Just make sure you aren’t constantly relying on the flexibility of your budget to continue those bad spending habits.


Likewise, plan for contingencies.


While it’s fairly easy to build a budget around fixed monthly expenses like your house payment and debt payments, you still have to make an allowance for contingencies.


For example, if you are driving two cars and both are over five years old, you should make a monthly allowance for car repairs, even (and especially) in the months where none are required.


Mistake #5: Your Budget Is Imbalanced or Inaccurate

Budgets need balance.


If you’re spending too much on certain expenses and not enough on others, the imbalances can eventually cause you to abandon the budget entirely.


For example, If you are allocating too much money to pay off credit card debt and not putting any money into savings, or spending too little on groceries, you could be sabotaging your budget.


If you want to make your payments more effective, take out one of the best credit cards for balance transfers and zap that debt into oblivion with 0% interest for a year or more.


Maybe you can get along without balance for a few months, but if it takes a couple years or more to pay off your credit cards, you will more than likely abandon your budget long before that happens.


On the opposite end of the spectrum, you might need to scale back your entertainment and miscellaneous budget to pay off debt and cushion your savings account.

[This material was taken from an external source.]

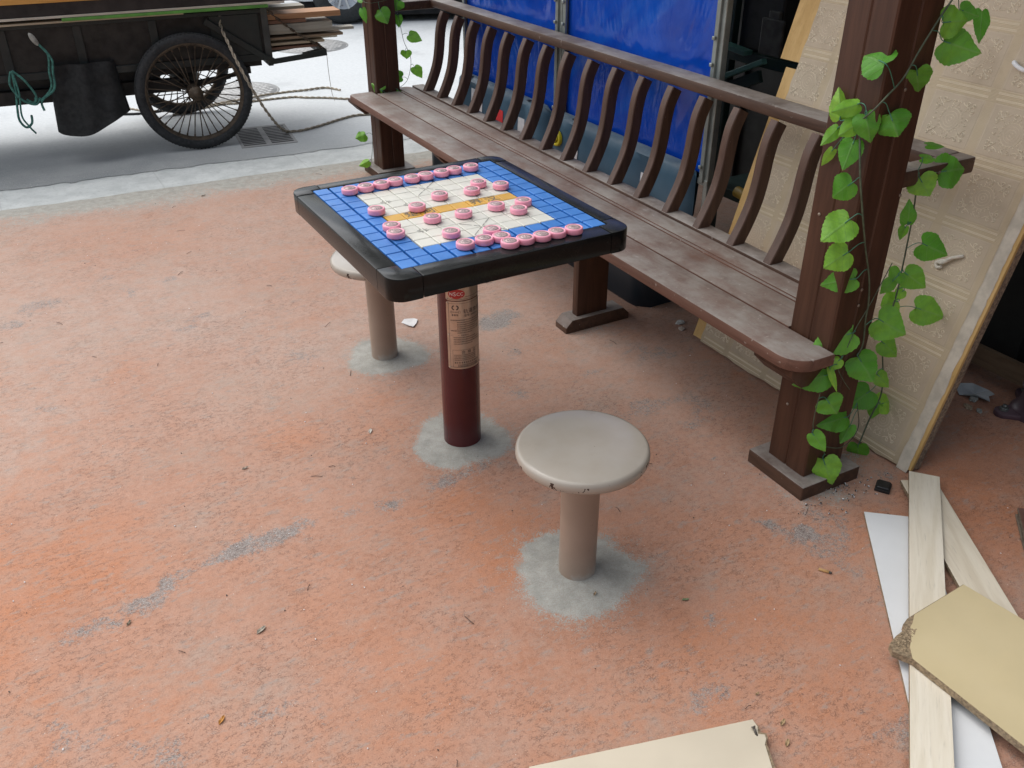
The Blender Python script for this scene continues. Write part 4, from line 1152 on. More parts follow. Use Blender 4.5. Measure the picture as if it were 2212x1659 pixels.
# fine grit and twigs: uncountable, one sheet of litter
random.seed(21); b = new_bm(); mats = []
for k in range(420):
    x, y = random.uniform(-1.7, 1.5), random.uniform(-1.75, 2.9)
    if abs(x - .7) > 0 and x > .65 and random.random() < .3: continue
    r = random.uniform(.0008, .0021); kind = 0 if random.random() < .65 else 1
    t = bmesh.new(); bmesh.ops.create_icosphere(t, subdivisions=1, radius=r)
    for v in t.verts: v.co = Vector((v.co.x * random.uniform(.8, 1.9), v.co.y * random.uniform(.7, 1.2), v.co.z * .7))
    t.transform(Matrix.Translation((x, y, .006)) @ Matrix.Rotation(random.uniform(0, 6), 4, 'Z'))
    n0 = len(b.faces); merge(b, t); b.faces.ensure_lookup_table()
    for f in b.faces[n0:]: f.material_index = kind
for k in range(45):
    x, y = random.uniform(-1.5, 1.3), random.uniform(-1.5, 2.9); a = random.uniform(0, PI); L = random.uniform(.007, .022)
    if math.hypot(x - 1.05, y + .6) < .12: continue
    n0 = len(b.faces)
    tube(b, [(x - L * math.cos(a), y - L * math.sin(a), .0062), (x + random.uniform(-.003, .003), y + random.uniform(-.003, .003), .0085), (x + L * math.cos(a), y + L * math.sin(a), .0065)], .0008, 5)
    b.faces.ensure_lookup_table()
    for f in b.faces[n0:]: f.material_index = 2
for k in range(60):
    x, y = random.gauss(.86, .09), random.gauss(-.79, .03); r = random.uniform(.001, .004)
    t = bmesh.new(); bmesh.ops.create_icosphere(t, subdivisions=1, radius=r); t.transform(Matrix.Translation((x, y, .007))); n0 = len(b.faces); merge(b, t); b.faces.ensure_lookup_table()
    for f in b.faces[n0:]: f.material_index = random.choice((0, 1, 2))
o = obj('grit', b, [M_litterw, paint('dark_grit', (.05, .045, .04), .9, .2, 50), paint('twig_brown', (.10, .065, .05), .9, .2, 50)], None); o['kind'] = 'stuff'
o['label'] = 'fine grit and twig bits scattered over the paving'; o['category'] = 'grit'

# ------------------------------------------------------------------ dark wall for the shade, rack and iron column at the right
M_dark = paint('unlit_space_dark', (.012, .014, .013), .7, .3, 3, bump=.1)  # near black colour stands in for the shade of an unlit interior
SH = thing('shade_wall', 'near black wall standing in for the unlit space behind the leaning board', 'wall', (2.35, -.8, 0))
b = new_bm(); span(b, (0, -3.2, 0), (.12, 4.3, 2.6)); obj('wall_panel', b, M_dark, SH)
b = new_bm(); 
for k in range(25): span(b, (-.02, -3.2 + .3 * k, .0), (-.002, -3.2 + .3 * k + .05, 2.5), .003)
obj('batten', b, M_dark, SH)
b = new_bm(); span(b, (-1.05, -3.2, 2.3), (.12, 4.3, 2.4)); obj('shade_cover', b, M_dark, SH)
M_green = paint('dark_green_steel', (.022, .05, .044), .4, .2, 7, dust=.25, dustc=(.12, .2, .19), bump=.05)
M_teal = paint('teal_edge', (.10, .26, .23), .4, .2, 7, bump=.05)
DC = thing('dark_cabinet', 'black cabinet in deep shade behind the timber batten at the right edge', 'cabinet', (1.86, -.9, .003))
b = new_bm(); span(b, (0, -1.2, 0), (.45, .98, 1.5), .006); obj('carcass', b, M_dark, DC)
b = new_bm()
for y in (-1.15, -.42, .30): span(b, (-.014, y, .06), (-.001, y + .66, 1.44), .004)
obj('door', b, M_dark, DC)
RK = thing('steel_rack', 'dark green steel rack standing in the shade between blue hoarding and board', 'rack', (1.83, .62, 0))
b = new_bm()
for x in (0, .42):
    for y in (-.36, .36): span(b, (x, y, 0.004), (x + .035, y + .035, 1.75), .003)
obj('frame', b, M_green, RK)
for z in (.20, .80, 1.3):
    b = new_bm(); span(b, (-.005, -.36, z), (.46, .40, z + .045), .003); obj('shelf', b, M_green, RK)
b = new_bm(); bar(b, (-.03, .42, .70), (-.03, .12, .835), .03, .022, .003); obj('brace', b, M_teal, RK)
b = new_bm(); bar(b, (-.02, .40, .655), (-.02, .14, .77), .02, .05, .003); obj('brace', b, M_green, RK)
b = new_bm(); bar(b, (-.03, .36, .862), (-.03, .22, .850), .05, .02, .003); obj('ledge', b, M_teal, RK)
b = new_bm(); span(b, (-.035, .04, .86), (-.02, .16, 1.0), .004); span(b, (-.03, .07, .98), (-.015, .13, 1.03), .004); obj('plate', b, paint('dull_plate', (.07, .075, .07), .5, .4, 20), RK)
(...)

If you’re spending more than you’re making, creating a budget and trying to live within it is a complete waste of time. You have a more fundamental issue that will have to be resolved first.


If your expenses are higher than your income, you have three choices:

  • Cut your expenses.

  • Increase your income.

  • Use a combination of both.

Once you get your income and expenses in balance, then you’ll be ready for a budget.